The last time China lowered its growth target was in 2012, when the target of 8 percent, which had been the same for 7 years, was cut by half a percentage point.
Economic indicators for the beginning of 2015 are disappointing, in January factory activity slumped below the boom-bust line for the first time in more than two years, consumer prices dropped to 5 year low and trade sank below expectations, fueling anxiety and feeding speculation about whether the government will lower its growth target.
While it is inherently risky to foretell such an important decision, economists seem confident China will, again, lower its growth target.
The Chinese leadership have implied that a lower expansion rate, for example 7 percent, would be acceptable.
"Even a growth rate of around 7 percent would place the Chinese economy among the top in the world for both speed and volume," President Xi Jinping told the Asia-Pacific Economic Cooperation (APEC) CEO Summit in November last year.
Wang Xiaoguang, a researcher with the Chinese Academy of Governance, said that while the setting of a specific target remained unclear, it was likely to be around 7 percent, should the government decide to set one.
Barclays economists wrote in a research note last week that they expected the government to lower its growth and inflation targets to around 7 percent and 3 percent, respectively, for 2015, from 7.5 percent and 3.5 percent in 2014.
Less optimistic observers include the International Monetary Fund (IMF), which recently lowered its China growth forecast to 6.8 percent for 2015 and to 6.3 percent for 2016.
Justin Yifu Lin, former chief economist and senior vice president of the World Bank, however, maintained in January that China would be able to have between 7 to 7.5 percent growth rate for another 10 to 15 years.
Bloomberg economists said last Friday that the number "could be lowered to 7 percent, or -- more speculatively -- even abolished entirely in favor of a forecast range".
The events are being closely watched around the globe, as many believe the growth target is not only the official barometer of China's economics, but also sheds further light on how the Chinese leadership plan to steer the economy.

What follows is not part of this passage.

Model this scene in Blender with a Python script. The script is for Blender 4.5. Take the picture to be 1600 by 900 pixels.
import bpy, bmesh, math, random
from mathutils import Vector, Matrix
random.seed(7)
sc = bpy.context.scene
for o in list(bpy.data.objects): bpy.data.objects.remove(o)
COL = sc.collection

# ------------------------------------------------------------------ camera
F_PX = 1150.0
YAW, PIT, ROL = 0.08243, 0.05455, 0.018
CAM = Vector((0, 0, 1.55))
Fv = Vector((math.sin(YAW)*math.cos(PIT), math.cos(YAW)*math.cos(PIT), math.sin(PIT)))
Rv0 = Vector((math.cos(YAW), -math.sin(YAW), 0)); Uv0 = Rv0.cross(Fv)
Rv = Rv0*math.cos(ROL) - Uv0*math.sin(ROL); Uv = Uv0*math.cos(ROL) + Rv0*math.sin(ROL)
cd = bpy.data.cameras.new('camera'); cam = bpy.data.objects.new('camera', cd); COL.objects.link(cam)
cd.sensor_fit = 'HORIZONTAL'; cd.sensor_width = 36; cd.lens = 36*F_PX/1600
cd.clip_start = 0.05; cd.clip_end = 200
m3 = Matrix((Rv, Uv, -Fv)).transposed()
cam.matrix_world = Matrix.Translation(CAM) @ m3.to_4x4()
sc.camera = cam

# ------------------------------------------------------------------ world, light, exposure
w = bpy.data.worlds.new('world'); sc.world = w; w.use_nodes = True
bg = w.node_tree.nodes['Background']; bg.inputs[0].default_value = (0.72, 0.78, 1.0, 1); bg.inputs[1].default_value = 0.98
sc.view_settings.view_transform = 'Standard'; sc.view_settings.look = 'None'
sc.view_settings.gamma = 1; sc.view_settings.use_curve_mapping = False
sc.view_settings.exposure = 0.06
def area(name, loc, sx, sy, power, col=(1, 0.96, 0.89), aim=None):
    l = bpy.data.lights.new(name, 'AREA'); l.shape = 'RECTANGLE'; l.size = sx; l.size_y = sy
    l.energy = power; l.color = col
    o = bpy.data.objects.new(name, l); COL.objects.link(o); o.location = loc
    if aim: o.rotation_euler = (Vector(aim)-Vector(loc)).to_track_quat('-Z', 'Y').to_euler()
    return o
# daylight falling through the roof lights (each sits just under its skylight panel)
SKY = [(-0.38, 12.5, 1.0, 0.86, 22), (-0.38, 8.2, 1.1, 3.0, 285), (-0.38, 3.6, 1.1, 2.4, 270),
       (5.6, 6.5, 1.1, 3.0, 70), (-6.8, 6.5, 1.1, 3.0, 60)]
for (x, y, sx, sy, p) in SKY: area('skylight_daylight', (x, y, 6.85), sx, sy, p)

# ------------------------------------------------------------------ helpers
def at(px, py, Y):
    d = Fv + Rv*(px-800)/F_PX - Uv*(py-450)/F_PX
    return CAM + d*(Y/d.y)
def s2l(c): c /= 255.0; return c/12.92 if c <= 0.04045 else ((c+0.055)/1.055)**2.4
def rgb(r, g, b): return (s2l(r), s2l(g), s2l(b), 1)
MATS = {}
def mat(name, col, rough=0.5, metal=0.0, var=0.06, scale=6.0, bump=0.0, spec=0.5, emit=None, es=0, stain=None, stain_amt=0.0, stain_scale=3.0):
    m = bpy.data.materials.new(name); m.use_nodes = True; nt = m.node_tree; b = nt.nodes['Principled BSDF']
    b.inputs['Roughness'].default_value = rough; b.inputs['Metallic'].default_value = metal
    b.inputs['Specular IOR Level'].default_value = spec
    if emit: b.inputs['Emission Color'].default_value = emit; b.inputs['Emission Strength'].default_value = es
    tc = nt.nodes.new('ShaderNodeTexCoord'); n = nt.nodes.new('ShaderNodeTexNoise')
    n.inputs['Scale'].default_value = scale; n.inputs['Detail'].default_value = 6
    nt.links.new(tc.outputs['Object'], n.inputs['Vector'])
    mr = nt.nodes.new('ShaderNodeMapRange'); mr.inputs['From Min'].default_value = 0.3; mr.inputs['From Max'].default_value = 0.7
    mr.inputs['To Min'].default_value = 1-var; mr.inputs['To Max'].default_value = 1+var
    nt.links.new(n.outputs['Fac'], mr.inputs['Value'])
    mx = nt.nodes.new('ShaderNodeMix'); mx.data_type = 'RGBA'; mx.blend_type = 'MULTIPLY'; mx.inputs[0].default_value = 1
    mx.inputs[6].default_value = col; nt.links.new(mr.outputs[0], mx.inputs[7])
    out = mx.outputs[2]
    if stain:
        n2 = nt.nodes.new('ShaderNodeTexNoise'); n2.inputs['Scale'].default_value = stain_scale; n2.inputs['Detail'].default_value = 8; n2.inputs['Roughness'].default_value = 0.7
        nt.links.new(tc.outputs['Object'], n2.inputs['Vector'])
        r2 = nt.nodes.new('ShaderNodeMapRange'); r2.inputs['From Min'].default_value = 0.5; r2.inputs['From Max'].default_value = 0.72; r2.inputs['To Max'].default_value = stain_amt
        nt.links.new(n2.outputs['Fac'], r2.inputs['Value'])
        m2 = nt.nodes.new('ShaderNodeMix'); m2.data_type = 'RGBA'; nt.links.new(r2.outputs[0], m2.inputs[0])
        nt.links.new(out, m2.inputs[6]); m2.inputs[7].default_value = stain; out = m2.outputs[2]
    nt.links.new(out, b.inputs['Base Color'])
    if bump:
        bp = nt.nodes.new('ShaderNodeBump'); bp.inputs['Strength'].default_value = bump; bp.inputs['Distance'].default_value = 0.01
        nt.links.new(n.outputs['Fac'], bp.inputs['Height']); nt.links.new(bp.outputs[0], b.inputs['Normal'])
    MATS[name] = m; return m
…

With a gross domestic product (GDP) of $10.37 trillion in 2014, China is second only to that of the United States.
On the one hand, growth of less than 7.5 percent is widely acknowledged as enough to propel China on the path toward its long-term development goals.
The country has promised to double GDP achieved in 2010 by 2020, to achieve this a year-on-year expansion rate of 6.8 percent from 2014 through 2020 would be sufficient, according to Lin's calculations.
Another significant task for the Chinese leadership is job creation. Should the government maintain its employment target of creating 10 million new jobs each year, Barclays said, then "1 percent of GDP growth, which creates around 1.5 million jobs, suggests a lower growth rate of 6.0-6.5 percent is sufficient".
A growth rate of 7 percent would be enough to meet expected job creation targets, wrote Li Wei, Director of the Development Research Center (DRC) of the State Council, last year.
On the other hand, as repeatedly stressed by the leadership, China has entered a "new normal" phase, characterized by middle-and-high-speed growth, instead of the break neck expansions of previous years.
The priority, thus, is not "at-all-cost growth" but structural reform measures to address systematic imperfections, to produce long term benefits.
More fundamental measures are also eagerly expected.
"The NPC will also signpost priorities on the long-term reform agenda," wrote Bloomberg economists, which include state-owned enterprises and financing.
"Whatever the target does or does not present, the leadership is aware of the odds," said Wang Xiaoguang.